DATA =>
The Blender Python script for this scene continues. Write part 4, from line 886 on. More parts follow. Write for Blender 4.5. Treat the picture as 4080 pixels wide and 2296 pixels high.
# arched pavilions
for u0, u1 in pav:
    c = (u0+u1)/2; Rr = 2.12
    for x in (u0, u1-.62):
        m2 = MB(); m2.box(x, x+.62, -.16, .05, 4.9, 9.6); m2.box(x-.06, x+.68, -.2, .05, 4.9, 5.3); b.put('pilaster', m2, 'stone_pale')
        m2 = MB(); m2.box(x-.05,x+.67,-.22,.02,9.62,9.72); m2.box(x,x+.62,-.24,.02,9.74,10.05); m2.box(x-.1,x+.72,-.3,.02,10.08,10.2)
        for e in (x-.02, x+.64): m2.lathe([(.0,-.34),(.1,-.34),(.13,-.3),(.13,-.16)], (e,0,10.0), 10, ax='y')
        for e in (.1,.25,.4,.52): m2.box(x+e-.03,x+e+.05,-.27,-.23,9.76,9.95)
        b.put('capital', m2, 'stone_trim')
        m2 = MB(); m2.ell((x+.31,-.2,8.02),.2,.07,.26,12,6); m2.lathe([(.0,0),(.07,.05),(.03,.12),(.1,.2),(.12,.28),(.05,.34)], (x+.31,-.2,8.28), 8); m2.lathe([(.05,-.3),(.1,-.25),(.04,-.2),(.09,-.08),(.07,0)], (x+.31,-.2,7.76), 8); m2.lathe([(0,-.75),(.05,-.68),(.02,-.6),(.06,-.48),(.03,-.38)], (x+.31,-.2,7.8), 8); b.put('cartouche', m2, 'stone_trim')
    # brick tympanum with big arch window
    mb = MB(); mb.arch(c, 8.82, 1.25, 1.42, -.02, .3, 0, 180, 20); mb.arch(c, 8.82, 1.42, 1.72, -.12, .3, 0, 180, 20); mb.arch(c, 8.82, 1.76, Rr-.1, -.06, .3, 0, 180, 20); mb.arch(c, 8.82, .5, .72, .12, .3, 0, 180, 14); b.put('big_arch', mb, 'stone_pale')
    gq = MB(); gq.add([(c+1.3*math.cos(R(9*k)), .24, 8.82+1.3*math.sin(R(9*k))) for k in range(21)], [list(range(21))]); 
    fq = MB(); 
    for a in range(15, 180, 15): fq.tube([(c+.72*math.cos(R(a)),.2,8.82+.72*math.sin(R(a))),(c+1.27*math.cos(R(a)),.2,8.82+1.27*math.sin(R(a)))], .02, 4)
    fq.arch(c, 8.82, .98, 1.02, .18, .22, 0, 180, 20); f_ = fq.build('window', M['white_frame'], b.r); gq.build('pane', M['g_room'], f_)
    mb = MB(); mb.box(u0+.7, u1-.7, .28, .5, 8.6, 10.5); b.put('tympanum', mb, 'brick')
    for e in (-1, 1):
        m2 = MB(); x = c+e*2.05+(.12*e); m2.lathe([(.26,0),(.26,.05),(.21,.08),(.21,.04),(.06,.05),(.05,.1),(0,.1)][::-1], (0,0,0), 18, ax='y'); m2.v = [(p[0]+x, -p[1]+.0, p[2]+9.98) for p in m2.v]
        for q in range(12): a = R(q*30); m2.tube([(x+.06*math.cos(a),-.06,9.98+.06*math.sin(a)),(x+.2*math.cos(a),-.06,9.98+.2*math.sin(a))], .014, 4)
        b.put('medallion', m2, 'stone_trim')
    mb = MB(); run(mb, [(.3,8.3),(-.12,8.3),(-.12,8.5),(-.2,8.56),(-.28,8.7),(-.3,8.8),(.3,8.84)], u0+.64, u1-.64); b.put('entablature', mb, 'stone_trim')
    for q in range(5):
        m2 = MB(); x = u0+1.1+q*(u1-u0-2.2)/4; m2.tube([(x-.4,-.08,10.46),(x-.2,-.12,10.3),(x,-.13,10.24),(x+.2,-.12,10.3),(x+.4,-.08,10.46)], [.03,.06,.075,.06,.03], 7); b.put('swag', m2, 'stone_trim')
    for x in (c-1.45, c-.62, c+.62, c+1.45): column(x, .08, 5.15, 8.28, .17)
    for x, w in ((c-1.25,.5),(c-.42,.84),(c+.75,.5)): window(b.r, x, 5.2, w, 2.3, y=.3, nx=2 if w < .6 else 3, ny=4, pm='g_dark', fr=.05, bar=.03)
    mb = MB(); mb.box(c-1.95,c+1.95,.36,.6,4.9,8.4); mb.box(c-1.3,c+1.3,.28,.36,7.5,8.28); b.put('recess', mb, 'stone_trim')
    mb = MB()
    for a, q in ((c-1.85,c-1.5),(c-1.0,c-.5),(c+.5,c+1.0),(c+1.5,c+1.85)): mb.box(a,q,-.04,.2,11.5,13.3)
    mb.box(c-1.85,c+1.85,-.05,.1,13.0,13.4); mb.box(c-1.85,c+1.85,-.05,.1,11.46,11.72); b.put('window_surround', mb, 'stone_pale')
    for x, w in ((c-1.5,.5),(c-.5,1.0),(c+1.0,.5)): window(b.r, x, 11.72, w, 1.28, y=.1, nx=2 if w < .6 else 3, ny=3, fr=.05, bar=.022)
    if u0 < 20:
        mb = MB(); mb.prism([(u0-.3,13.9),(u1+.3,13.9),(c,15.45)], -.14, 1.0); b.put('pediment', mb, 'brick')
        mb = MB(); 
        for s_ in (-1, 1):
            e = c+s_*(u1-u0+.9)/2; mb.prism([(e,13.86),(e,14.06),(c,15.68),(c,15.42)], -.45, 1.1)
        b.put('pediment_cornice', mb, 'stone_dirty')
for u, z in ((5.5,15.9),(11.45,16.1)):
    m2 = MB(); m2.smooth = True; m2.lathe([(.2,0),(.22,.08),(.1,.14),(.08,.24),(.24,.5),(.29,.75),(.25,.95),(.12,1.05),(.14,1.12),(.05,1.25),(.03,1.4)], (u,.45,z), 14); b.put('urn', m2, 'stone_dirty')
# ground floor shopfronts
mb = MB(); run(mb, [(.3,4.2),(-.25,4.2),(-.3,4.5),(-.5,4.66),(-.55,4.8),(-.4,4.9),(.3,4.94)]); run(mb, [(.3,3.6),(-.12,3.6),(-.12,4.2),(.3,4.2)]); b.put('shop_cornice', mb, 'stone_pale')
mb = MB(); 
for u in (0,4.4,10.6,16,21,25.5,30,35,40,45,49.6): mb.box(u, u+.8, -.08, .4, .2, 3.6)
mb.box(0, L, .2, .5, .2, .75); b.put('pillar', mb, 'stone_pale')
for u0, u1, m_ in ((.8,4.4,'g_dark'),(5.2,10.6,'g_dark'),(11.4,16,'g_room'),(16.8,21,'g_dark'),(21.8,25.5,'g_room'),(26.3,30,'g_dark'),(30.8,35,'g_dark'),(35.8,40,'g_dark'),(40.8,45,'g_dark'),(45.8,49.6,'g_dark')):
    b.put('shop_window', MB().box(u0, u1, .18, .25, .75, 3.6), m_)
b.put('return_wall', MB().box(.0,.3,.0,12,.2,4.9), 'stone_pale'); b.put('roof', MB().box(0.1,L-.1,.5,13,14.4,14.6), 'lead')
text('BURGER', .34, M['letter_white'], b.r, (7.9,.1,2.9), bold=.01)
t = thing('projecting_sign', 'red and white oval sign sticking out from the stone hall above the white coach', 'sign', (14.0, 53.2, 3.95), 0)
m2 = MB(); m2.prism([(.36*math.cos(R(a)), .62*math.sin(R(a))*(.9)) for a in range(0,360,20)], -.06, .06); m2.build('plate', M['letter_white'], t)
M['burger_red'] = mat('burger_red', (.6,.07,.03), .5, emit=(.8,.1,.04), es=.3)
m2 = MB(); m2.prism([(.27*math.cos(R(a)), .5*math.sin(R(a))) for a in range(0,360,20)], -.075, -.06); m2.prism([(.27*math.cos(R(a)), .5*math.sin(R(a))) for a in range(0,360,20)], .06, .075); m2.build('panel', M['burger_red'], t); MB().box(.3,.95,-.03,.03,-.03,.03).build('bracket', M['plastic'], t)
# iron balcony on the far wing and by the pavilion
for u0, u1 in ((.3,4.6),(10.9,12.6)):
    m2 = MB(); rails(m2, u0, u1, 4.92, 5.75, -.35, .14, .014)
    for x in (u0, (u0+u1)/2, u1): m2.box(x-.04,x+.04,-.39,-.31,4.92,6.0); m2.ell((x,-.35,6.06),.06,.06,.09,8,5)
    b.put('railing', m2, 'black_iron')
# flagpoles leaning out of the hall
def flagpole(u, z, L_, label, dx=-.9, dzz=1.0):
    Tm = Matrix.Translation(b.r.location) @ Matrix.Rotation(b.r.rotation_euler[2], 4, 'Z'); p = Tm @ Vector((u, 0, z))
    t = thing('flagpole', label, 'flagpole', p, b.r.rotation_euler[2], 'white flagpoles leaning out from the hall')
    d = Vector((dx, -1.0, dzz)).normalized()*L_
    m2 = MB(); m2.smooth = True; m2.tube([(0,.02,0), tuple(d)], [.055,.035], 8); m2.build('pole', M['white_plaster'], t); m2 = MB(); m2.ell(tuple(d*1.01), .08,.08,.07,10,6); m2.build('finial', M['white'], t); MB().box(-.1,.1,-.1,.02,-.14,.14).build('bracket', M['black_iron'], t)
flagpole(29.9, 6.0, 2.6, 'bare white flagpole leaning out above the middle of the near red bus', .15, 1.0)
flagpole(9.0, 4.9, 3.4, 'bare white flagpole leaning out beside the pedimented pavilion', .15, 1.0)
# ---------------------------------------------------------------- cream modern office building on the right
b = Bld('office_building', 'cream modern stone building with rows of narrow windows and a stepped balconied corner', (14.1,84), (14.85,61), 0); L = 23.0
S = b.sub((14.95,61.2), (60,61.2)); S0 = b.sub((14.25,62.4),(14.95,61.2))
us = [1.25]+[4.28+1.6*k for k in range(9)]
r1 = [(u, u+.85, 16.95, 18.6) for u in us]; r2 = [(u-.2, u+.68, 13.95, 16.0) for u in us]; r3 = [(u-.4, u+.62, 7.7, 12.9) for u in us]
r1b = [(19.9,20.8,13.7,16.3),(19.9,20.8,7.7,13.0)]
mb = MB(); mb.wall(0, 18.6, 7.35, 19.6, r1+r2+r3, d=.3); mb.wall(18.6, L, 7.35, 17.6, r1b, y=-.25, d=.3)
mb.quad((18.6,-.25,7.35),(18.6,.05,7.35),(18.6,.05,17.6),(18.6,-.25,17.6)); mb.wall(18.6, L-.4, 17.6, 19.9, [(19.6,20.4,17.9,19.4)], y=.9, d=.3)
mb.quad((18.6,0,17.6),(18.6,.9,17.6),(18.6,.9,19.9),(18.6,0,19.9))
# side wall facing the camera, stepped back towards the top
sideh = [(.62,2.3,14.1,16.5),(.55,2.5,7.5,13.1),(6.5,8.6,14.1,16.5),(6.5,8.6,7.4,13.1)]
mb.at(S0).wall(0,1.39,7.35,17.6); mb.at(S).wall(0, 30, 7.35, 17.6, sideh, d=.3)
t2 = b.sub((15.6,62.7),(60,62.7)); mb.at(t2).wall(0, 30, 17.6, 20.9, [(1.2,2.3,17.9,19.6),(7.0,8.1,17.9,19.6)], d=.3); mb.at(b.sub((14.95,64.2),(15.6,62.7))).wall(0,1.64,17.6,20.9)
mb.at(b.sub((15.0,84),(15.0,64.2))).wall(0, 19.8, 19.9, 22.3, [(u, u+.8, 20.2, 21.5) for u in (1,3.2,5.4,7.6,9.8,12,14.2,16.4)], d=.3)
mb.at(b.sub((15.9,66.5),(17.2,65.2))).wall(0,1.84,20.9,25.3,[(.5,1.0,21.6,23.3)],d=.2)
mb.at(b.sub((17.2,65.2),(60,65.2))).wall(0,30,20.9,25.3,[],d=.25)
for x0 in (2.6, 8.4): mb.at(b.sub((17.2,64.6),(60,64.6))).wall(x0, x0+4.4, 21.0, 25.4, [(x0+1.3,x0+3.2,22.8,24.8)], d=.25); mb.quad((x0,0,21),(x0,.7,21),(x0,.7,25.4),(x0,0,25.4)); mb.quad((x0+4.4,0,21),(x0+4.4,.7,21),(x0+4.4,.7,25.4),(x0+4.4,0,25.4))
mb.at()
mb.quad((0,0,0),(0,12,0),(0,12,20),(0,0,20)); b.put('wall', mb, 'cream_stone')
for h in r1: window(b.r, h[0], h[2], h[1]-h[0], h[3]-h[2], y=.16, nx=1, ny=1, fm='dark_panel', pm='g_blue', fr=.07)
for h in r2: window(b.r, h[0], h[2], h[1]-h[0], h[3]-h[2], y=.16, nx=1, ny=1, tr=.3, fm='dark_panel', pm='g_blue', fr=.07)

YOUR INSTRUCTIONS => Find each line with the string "from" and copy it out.

TASK RESPONSE =>
The Blender Python script for this scene continues. Write part 4, from line 886 on. More parts follow. Write for Blender 4.5. Treat the picture as 4080 pixels wide and 2296 pixels high.
t = thing('projecting_sign', 'red and white oval sign sticking out from the stone hall above the white coach', 'sign', (14.0, 53.2, 3.95), 0)
    t = thing('flagpole', label, 'flagpole', p, b.r.rotation_euler[2], 'white flagpoles leaning out from the hall')